Saturday, July 10, 2004

On cognitive dissonance

I came across a most wonderfully written passage describing how cognitive dissonance develops, strangely enough in a novel I'm reading by V. S. Naipaul, A Bend in the River.
...Each day's drive was like an achievement; each day's achievement made it harder for me to turn back. And I couldn't help thinking that that was how it was in the old days with the slaves. They had made the same journey, but of course on foot and in the opposite direction , from the centre of the continent to the east coast. The further away they got from the center and their tribal area, the less likely they were to cut loose from the caravans and run back home, the more nervous they became of the strange Africans they saw about them, until at the end, on the coast, they were not trouble at all, and were positively anxious to step into the boats and be taken to safe homes across the sea
Cognitive dissonance as used by the politicos is usually in the context of why people hold on to their beliefs, no matter if they are presented with overwhelming evidence saying otherwise.
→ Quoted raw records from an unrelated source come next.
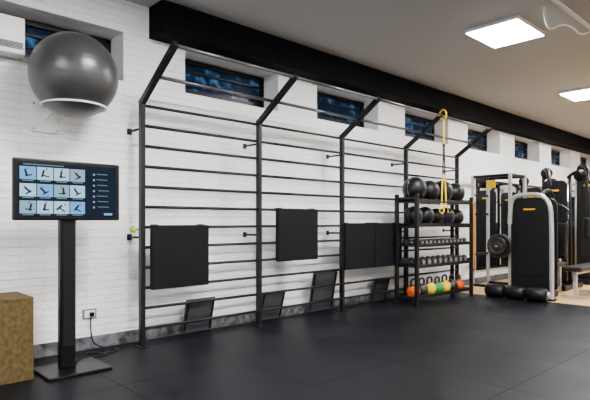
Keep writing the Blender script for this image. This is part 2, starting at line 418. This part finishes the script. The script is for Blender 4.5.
# ------------------------------------------------------------------ storage shelf
sx0, sx1, sy0, sy1 = 6.30, 7.86, 4.14, 4.48
sh = empty("equipment_storage_shelf")
for x in (sx0, sx1):
    for y in (sy0, sy1):
        box(sh, "post", (x, y, 0.80), (0.05, 0.05, 1.60), M_FRAME, 0.004)
    for z in (0.12, 0.6, 1.13, 1.54):
        box(sh, "side_rail", (x, (sy0+sy1)/2, z), (0.035, sy1-sy0-0.05, 0.035), M_FRAME, 0.003)
LV = [0.12, 0.56, 0.86, 1.15, 1.50]
SC = (sy0+sy1)/2
for z in LV:
    box(sh, "shelf_tray", ((sx0+sx1)/2, SC, z-0.008), (sx1-sx0-0.06, sy1-sy0-0.06, 0.012), M_FRAME, 0.003)
    box(sh, "front_lip", ((sx0+sx1)/2, sy0, z+0.005), (sx1-sx0-0.05, 0.02, 0.05), M_FRAME, 0.003)
    box(sh, "rear_lip", ((sx0+sx1)/2, sy1, z+0.005), (sx1-sx0-0.05, 0.02, 0.05), M_FRAME, 0.003)

def medball(x, y, z, r, m=M_PAD, band=M_GREYP):
    e = empty("medicine_ball", (x, y, z+r))
    pr = [(max(0.0005, r*math.cos(-math.pi/2+math.pi*i/24)), r*math.sin(-math.pi/2+math.pi*i/24)) for i in range(25)]
    lathe(e, "shell", pr, m, (0, 0, 0), 32)
    ring(e, "seam_a", (0, 0, 0), r*1.0, 0.003, band, 'X')
    ring(e, "seam_b", (0, 0, 0), r*1.0, 0.003, band, 'Y')
x = sx0+0.20
for r in (0.18, 0.165, 0.175, 0.165):
    medball(x, SC, LV[4]-0.002, r); x += 0.375
x = sx0+0.17
for r, m in ((0.14, M_PAD), (0.14, M_PAD), (0.13, M_PAD), (0.14, M_PAD), (0.13, M_PAD)):
    medball(x, SC, LV[3]-0.002, r, m, M_GREYP); x += 0.30
def dumbbell(e, x, y, z, L, r):
    for s in (-1, 1):
        cyl(e, "head", (x, y+s*(L/2-0.035), z+r*0.87), (x, y+s*(L/2+0.025), z+r*0.87), r, M_IRON, seg=6, bev=0.006)
        cyl(e, "end_cap", (x, y+s*(L/2+0.024), z+r*0.87), (x, y+s*(L/2+0.028), z+r*0.87), r*0.55, M_GREYP, seg=16)
    cyl(e, "handle", (x, y-L/2, z+r*0.87), (x, y+L/2, z+r*0.87), 0.014, M_CHROME, seg=12)
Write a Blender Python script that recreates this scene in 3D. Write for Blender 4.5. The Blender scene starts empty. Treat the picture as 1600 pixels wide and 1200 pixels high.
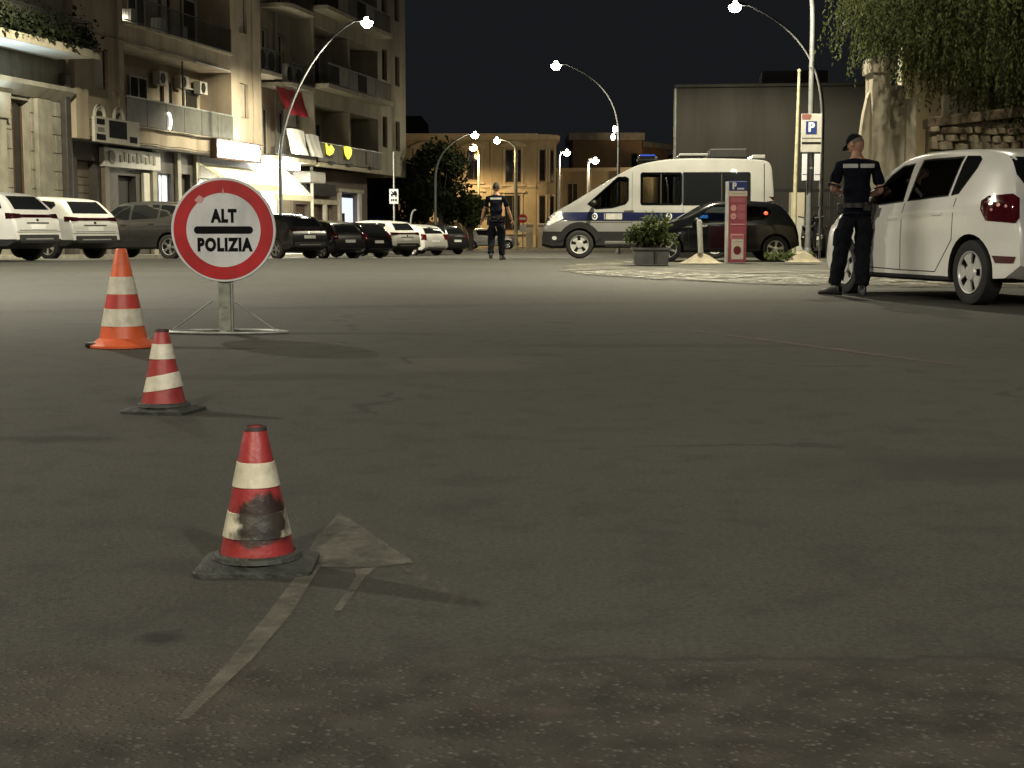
import bpy, bmesh, math, random
from mathutils import Vector, Matrix, noise
from mathutils.bvhtree import BVHTree
random.seed(7)
R = math.radians
SC = bpy.context.scene
COL = SC.collection

# ------------------------------------------------------------------ camera
cam_d = bpy.data.cameras.new("camera"); cam = bpy.data.objects.new("camera", cam_d); COL.objects.link(cam)
cam.location = (0, 0, 0.75)
cam.rotation_euler = (R(90) - math.atan(244 / 2300), 0, 0)
cam_d.sensor_width = 36; cam_d.lens = 36 * 2300 / 1600; cam_d.clip_end = 2000; cam_d.clip_start = .05
cam_d.dof.use_dof = False
SC.camera = cam
# ------------------------------------------------------------------ night sky
W = bpy.data.worlds.new("World"); SC.world = W; W.use_nodes = True
bg = W.node_tree.nodes["Background"]
bg.inputs[0].default_value = (0.0082, 0.0087, 0.0100, 1); bg.inputs[1].default_value = 1.0
SC.view_settings.view_transform = 'Standard'; SC.view_settings.look = 'None'
SC.view_settings.exposure = 0.12; SC.view_settings.gamma = 1.0
SC.view_settings.use_curve_mapping = False
SC.cycles.use_denoising = True
SC.cycles.max_bounces = 5; SC.cycles.diffuse_bounces = 2; SC.cycles.glossy_bounces = 3
SC.cycles.transmission_bounces = 5; SC.cycles.transparent_max_bounces = 8
SC.cycles.sample_clamp_indirect = 3.0; SC.cycles.caustics_reflective = False; SC.cycles.caustics_refractive = False
WARM = (1.0, 0.91, 0.65); SODIUM = (1.0, 0.72, 0.36)
LAMP_POWER = 2600.0

# ------------------------------------------------------------------ materials
def mat(name, col, rough=.6, metal=0.0, var=.12, scale=3.0, bump=0.0, bscale=40.0, emit=0.0, ecol=None, coat=0.0, col2=None, detail=4, spec=None):
    m = bpy.data.materials.new(name); m.use_nodes = True
    nt = m.node_tree; b = nt.nodes["Principled BSDF"]
    b.inputs["Roughness"].default_value = rough; b.inputs["Metallic"].default_value = metal
    if spec is not None: b.inputs["Specular IOR Level"].default_value = spec
    if coat: b.inputs["Coat Weight"].default_value = coat; b.inputs["Coat Roughness"].default_value = .04
    tc = nt.nodes.new("ShaderNodeTexCoord")
    if var > 0 or col2:
        n = nt.nodes.new("ShaderNodeTexNoise"); n.inputs["Scale"].default_value = scale; n.inputs["Detail"].default_value = detail
        nt.links.new(tc.outputs["Object"], n.inputs["Vector"])
        r = nt.nodes.new("ShaderNodeValToRGB")
        r.color_ramp.elements[0].position = .32; r.color_ramp.elements[1].position = .68
        c2 = col2 or tuple(min(1, c * (1 + var)) for c in col)
        c1 = col if col2 else tuple(c * (1 - var) for c in col)
        r.color_ramp.elements[0].color = (*c1, 1); r.color_ramp.elements[1].color = (*c2, 1)
        nt.links.new(n.outputs["Fac"], r.inputs[0]); nt.links.new(r.outputs[0], b.inputs["Base Color"])
    else:
        b.inputs["Base Color"].default_value = (*col, 1)
    if bump:
        n2 = nt.nodes.new("ShaderNodeTexNoise"); n2.inputs["Scale"].default_value = bscale; n2.inputs["Detail"].default_value = 5
        bp = nt.nodes.new("ShaderNodeBump"); bp.inputs["Strength"].default_value = bump; bp.inputs["Distance"].default_value = .02
        nt.links.new(tc.outputs["Object"], n2.inputs["Vector"]); nt.links.new(n2.outputs["Fac"], bp.inputs["Height"])
        nt.links.new(bp.outputs[0], b.inputs["Normal"])
    if emit:
        b.inputs["Emission Color"].default_value = (*(ecol or col), 1); b.inputs["Emission Strength"].default_value = emit
    return m

def glass(name, tint=(.75, .8, .8), trans=.6):
    m = bpy.data.materials.new(name); m.use_nodes = True; nt = m.node_tree
    for n in list(nt.nodes): nt.nodes.remove(n)
    o = nt.nodes.new("ShaderNodeOutputMaterial"); mx = nt.nodes.new("ShaderNodeMixShader")
    t = nt.nodes.new("ShaderNodeBsdfTransparent"); t.inputs[0].default_value = (*[c * trans for c in tint], 1)
    g = nt.nodes.new("ShaderNodeBsdfGlossy"); g.inputs["Roughness"].default_value = .03
    fr = nt.nodes.new("ShaderNodeFresnel"); fr.inputs[0].default_value = 1.5
    nt.links.new(fr.outputs[0], mx.inputs[0]); nt.links.new(t.outputs[0], mx.inputs[1]); nt.links.new(g.outputs[0], mx.inputs[2])
    nt.links.new(mx.outputs[0], o.inputs[0]); return m

M = dict(
    white_paint=mat("white_paint", (.80, .79, .75), .28, coat=.6, var=.05, scale=2.5),
    pearl_paint=mat("pearl_white_paint", (.55, .545, .52), .28, coat=.6, var=.05, scale=2.5),
    blue_glow=mat("blue_reflection", (.1, .3, 1), .4, var=0, emit=1.6, ecol=(.08, .38, 1)),
    red_glow=mat("red_reflection", (1, .1, .05), .4, var=0, emit=1.5, ecol=(1, .10, .05)),
    van_white=mat("van_white", (.26, .26, .252), .32, coat=.5, var=.06, scale=2),
    black_paint=mat("black_paint", (.012, .012, .014), .25, coat=.7, var=.2),
    navy_paint=mat("navy_paint", (.004, .0045, .006), .18, coat=.25, spec=.3, var=.2),
    grey_paint=mat("grey_paint", (.045, .044, .043), .3, metal=.4, coat=.6, var=.1),
    silver_paint=mat("silver_paint", (.35, .35, .34), .3, metal=.5, coat=.6, var=.08),
    black_plastic=mat("black_plastic", (.014, .014, .014), .55, var=.2, scale=8),
    dark_glass=mat("dark_glass", (.008, .009, .010), .04, var=0, spec=.6),
    car_glass=glass("car_glass", trans=.40), clear_glass=glass("clear_glass", trans=.8),
    tyre=mat("tyre_rubber", (.016, .016, .016), .8, var=.25, scale=12, bump=.3, bscale=60),
    alloy=mat("alloy", (.55, .55, .54), .3, metal=.8, var=.08, scale=12),
    hubcap=mat("hubcap", (.62, .62, .60), .35, metal=.35, var=.08, scale=12),
    chrome=mat("chrome", (.7, .7, .7), .12, metal=1, var=.03),
    red_lens=mat("red_lens", (.060, .004, .007), .08, coat=1, var=.25, scale=14),
    lens=mat("headlight_lens", (.75, .75, .75), .08, coat=1, var=.2, scale=9),
    lit_lens=mat("lit_headlight", (1, 1, 1), .2, var=0, emit=40, ecol=(.95, .97, 1)),
    plate=mat("number_plate", (.72, .72, .70), .4, var=.05),
    stripe_blue=mat("stripe_blue", (.007, .010, .05), .3, coat=.5, var=.12),
    seam=mat("seam_shadow_gap", (.02, .02, .02), .8, var=0),
    steel=mat("galvanised_steel", (.33, .34, .32), .45, metal=.55, var=.22, scale=9, bump=.15, bscale=25),
    old_steel=mat("weathered_steel", (.30, .32, .27), .55, metal=.2, var=.3, scale=14, bump=.2, bscale=30),
    lamp_pole=mat("lamp_pole_paint", (.16, .165, .165), .5, metal=.3, var=.15, scale=5),
    lamp_pole_mid=mat("lamp_pole_mid", (.20, .21, .22), .5, metal=.3, var=.15, scale=5),
    lamp_pole_pale=mat("lamp_pole_pale", (.40, .42, .44), .5, metal=.2, var=.12, scale=5),
    beige_post=mat("beige_post", (.42, .40, .27), .55, var=.25, scale=6),
    bulb=mat("lamp_lens", (1, .95, .85), .3, var=0, emit=60, ecol=(1, .93, .76)),
    bulb_sodium=mat("lamp_lens_sodium", (1, .8, .5), .3, var=0, emit=45, ecol=(1, .70, .32)),
    red_sheet=mat("red_sign_sheeting", (.50, .014, .022), .4, var=.22, scale=5),
    white_sheet=mat("white_sign_sheeting", (.80, .82, .85), .3, var=.10, scale=5, coat=.3, bump=.25, bscale=7),
    sign_back=mat("sign_aluminium", (.45, .46, .46), .45, metal=.7, var=.1),
    black_ink=mat("black_ink", (.008, .008, .009), .7, var=.2, spec=.1),
    blue_ink=mat("blue_ink", (.02, .04, .20), .4, var=.1),
    rubber=mat("cone_rubber_base", (.032, .035, .031), .65, var=.4, scale=16, bump=.5, bscale=40),
    cone_cap=mat("dark_cone_cap", (.03, .02, .02), .7, var=.3),
    skin=mat("skin", (.42, .23, .16), .5, var=.10, scale=20),
    hair=mat("dark_hair", (.016, .014, .012), .7, var=.3, scale=60, bump=.6, bscale=120),
    navy_cloth=mat("navy_uniform", (.006, .007, .011), .9, spec=.12, var=.3, scale=25, bump=.25, bscale=90),
    navy_shirt=mat("navy_polo_shirt", (.005, .006, .012), .9, spec=.12, var=.25, scale=25, bump=.2, bscale=120),
    leather=mat("black_leather", (.010, .010, .010), .4, var=.2, scale=20),
    reflect=mat("reflective_strip", (.42, .42, .40), .4, var=.12, scale=20),
    plaster=mat("beige_plaster", (.40, .335, .25), .85, var=.14, scale=.9, bump=.15, bscale=14, detail=8),
    plaster2=mat("grey_plaster", (.33, .29, .23), .85, var=.14, scale=.9, bump=.15, bscale=14, detail=8),
    plaster3=mat("olive_plaster", (.33, .30, .225), .85, var=.12, scale=.8, bump=.15, bscale=14, detail=8),
    inner=mat("loggia_plaster", (.30, .255, .19), .9, var=.15, scale=1.5),
    stone=mat("limestone", (.30, .285, .235), .85, var=.16, scale=1.8, bump=.35, bscale=12, detail=8),
    dark_wall=mat("dark_shopfront", (.05, .045, .04), .6, var=.25, scale=3),
    shutter=mat("roller_shutter", (.15, .12, .095), .6, var=.15, scale=4),
    brown_shutter=mat("brown_shutter", (.09, .06, .045), .6, var=.2, scale=3),
    pale_shutter=mat("pale_shutter", (.34, .30, .24), .6, var=.1, scale=5),
    parapet=mat("parapet_panel", (.10, .10, .085), .5, var=.2, scale=3),
    parapet2=mat("grey_parapet", (.20, .19, .16), .7, var=.15, scale=2),
    railing=mat("iron_railing", (.03, .03, .028), .5, metal=.3, var=.2),
    slab=mat("balcony_concrete", (.42, .38, .29), .8, var=.12, scale=2.2, bump=.2, bscale=20),
    soffit=mat("white_soffit", (.72, .74, .73), .7, var=.08, scale=1.2),
    window_dark=mat("window_pane_dark", (.018, .018, .016), .06, var=.2, scale=2, spec=.6),
    frame_w=mat("pale_frame", (.5, .48, .42), .6, var=.1),
    frame_b=mat("brown_frame", (.10, .05, .03), .6, var=.15),
    ac_white=mat("white_casing", (.52, .51, .46), .5, var=.08, scale=6),
    tarp=mat("white_tarp", (.66, .65, .61), .6, var=.08, scale=4, bump=.3, bscale=8),
    red_cloth=mat("red_cloth", (.34, .02, .03), .8, var=.2, scale=5),
    awning=mat("cream_awning", (.68, .66, .46), .8, var=.06, scale=2),
    lit_sign=mat("lit_shop_sign", (1, 1, .95), .5, var=0, emit=9, ecol=(1, .97, .86)),
    lit_letter=mat("lit_shop_letter", (1, 1, 1), .5, var=0, emit=26, ecol=(1, .98, .92)),
    lit_window=mat("lit_shop_window", (1, .95, .8), .5, var=0, emit=3.2, ecol=(1, .94, .76)),
    cool_window=mat("cool_lit_window", (.8, .9, 1), .5, var=0, emit=1.1, ecol=(.78, .90, 1.0)),
    cool_door=mat("cool_lit_doorway", (.8, .85, 1), .5, var=0, emit=.85, ecol=(.66, .76, 1.0)),
    yellow_lit=mat("yellow_lit", (1, .95, .1), .5, var=0, emit=1.2, ecol=(.95, .88, .05)),
    warm_bulb=mat("warm_small_lamp", (1, 1, .9), .4, var=0, emit=22, ecol=(1, .95, .82)),
    ochre=mat("ochre_plaster", (.40, .315, .19), .85, var=.15, scale=.5, bump=.1, bscale=5, detail=8),
    ochre_trim=mat("ochre_trim", (.48, .39, .26), .85, var=.12, scale=1),
    terracotta=mat("terracotta_plaster", (.40, .26, .15), .9, var=.15, scale=.4),
    far_dark=mat("dark_masonry", (.05, .045, .042), .9, var=.2, scale=.5),
    shed=mat("grey_shed_wall", (.052, .050, .044), .9, var=.10, scale=.35, bump=.1, bscale=6, detail=8),
    roof=mat("flat_roof", (.10, .095, .09), .9, var=.15),
    cream=mat("cream_plaster", (.56, .50, .39), .85, var=.15, scale=1.3, bump=.2, bscale=10, detail=8),
    rubble=mat("rubble_stone", (.31, .26, .185), .9, var=.4, scale=4, bump=.5, bscale=14),
    rubble2=mat("rubble_stone_brown", (.26, .20, .14), .9, var=.3, scale=4, bump=.5, bscale=14),
    mortar=mat("mortar", (.20, .16, .11), .95, var=.2, scale=6, bump=.4, bscale=30),
    kerb=mat("kerb_stone", (.36, .345, .29), .8, var=.25, scale=5, bump=.3, bscale=25),
    bark=mat("bark", (.075, .06, .045), .9, var=.35, scale=9, bump=.8, bscale=16),
    trough=mat("grey_planter", (.105, .105, .098), .7, var=.18, scale=6, bump=.2, bscale=30),
    soil=mat("soil", (.05, .04, .03), .95, var=.3, scale=20, bump=.6, bscale=30),
    sand=mat("sandy_ground", (.30, .265, .195), .95, var=.35, scale=2.5, bump=.5, bscale=30),
    white_post=mat("white_post", (.72, .71, .67), .5, var=.1, scale=5),
    totem_red=mat("totem_red", (.40, .085, .125), .5, var=.08, scale=3),
    totem_red2=mat("totem_light_red", (.46, .15, .19), .5, var=.08, scale=3),
    totem_pink=mat("totem_pink", (.78, .42, .42), .5, var=.05),
    totem_cream=mat("totem_cream", (.72, .62, .56), .5, var=.06),
    totem_dark=mat("totem_dark_red", (.16, .01, .025), .5, var=.06),
    paper=mat("pale_paper", (.70, .71, .78), .6, var=.05),
    sign_grey=mat("grey_sign_face", (.50, .49, .46), .5, var=.08),
    smoked_lens=mat("smoked_red_lens", (.018, .003, .004), .1, coat=.6, var=.2),
    lens_glint=mat("tail_lens_glint", (.75, .35, .36), .15, var=.05, coat=1),
    brown_red=mat("faded_red_print", (.24, .09, .08), .6, var=.2),
    beacon=mat("blue_beacon", (.02, .05, .35), .2, var=0),
)

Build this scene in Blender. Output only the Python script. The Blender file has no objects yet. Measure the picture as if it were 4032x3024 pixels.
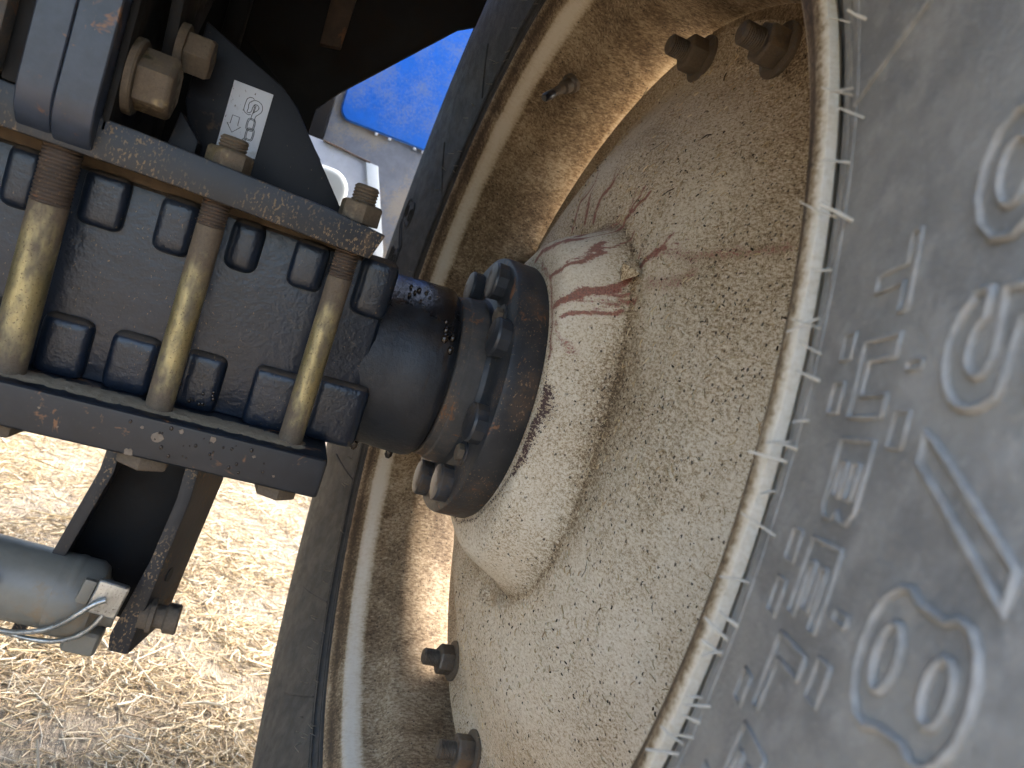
import bpy, bmesh, math, random
import numpy as np
from mathutils import Vector, Matrix
random.seed(7); rng = np.random.default_rng(7)
S = bpy.context.scene
R = math.radians
GZ = -0.87                       # ground height; the axle centre line is the x axis (x outboard, y forward, z up)

# ------------------------------------------------------------------ camera
cam = bpy.data.cameras.new('camera'); co = bpy.data.objects.new('camera', cam); S.collection.objects.link(co)
cr, cd, cf = (.91153, -.25928, .31919), (.27321, -.19829, -.94130), (.30735, .94523, -.10991)
co.matrix_world = Matrix(((cr[0], -cd[0], -cf[0], -.20578), (cr[1], -cd[1], -cf[1], -.77002), (cr[2], -cd[2], -cf[2], .10266), (0, 0, 0, 1)))
cam.sensor_width = 36; cam.lens = 27.04; cam.clip_start = .01; cam.clip_end = 2000
cam.dof.use_dof = True; cam.dof.focus_distance = .74; cam.dof.aperture_fstop = 11
S.camera = co
cy = S.cycles; cy.max_bounces = 5; cy.diffuse_bounces = 3; cy.glossy_bounces = 2; cy.transmission_bounces = 2; cy.use_adaptive_sampling = True; cy.adaptive_threshold = .035; cy.caustics_reflective = False; cy.caustics_refractive = False
# ------------------------------------------------------------------ sky, sun, exposure
W = bpy.data.worlds.new('World'); S.world = W; W.use_nodes = True
SUN_EL, SUN_AZ = R(45), R(76)    # azimuth from +y towards +x
nt = W.node_tree; bgn = nt.nodes['Background']
sky = nt.nodes.new('ShaderNodeTexSky'); sky.sky_type = 'NISHITA'; sky.sun_disc = False
sky.sun_elevation = SUN_EL; sky.sun_rotation = SUN_AZ; sky.air_density = 1.0; sky.dust_density = 4.0; sky.ozone_density = .8
nt.links.new(sky.outputs[0], bgn.inputs[0]); bgn.inputs[1].default_value = .15
sl = bpy.data.lights.new('sun', 'SUN'); so = bpy.data.objects.new('sun', sl); S.collection.objects.link(so)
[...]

The gristly evidence is that the larger the discrepancy between beliefs and reality, the harder it is for people to change their beliefs.

Social psychologists have tried their damnedest to figure out just how and when cognitive dissonance works. While they've developed some parameters on this beast, I still think the whys and wherefores have yet to be determined. I'm afraid the limited nature of psychological research will never figure out what really makes cognitive dissonance tick.

A brief overview of cognitive dissonance.

What bugs me is that there has been little advice from the social psychologists on how to bust cognitive dissonance.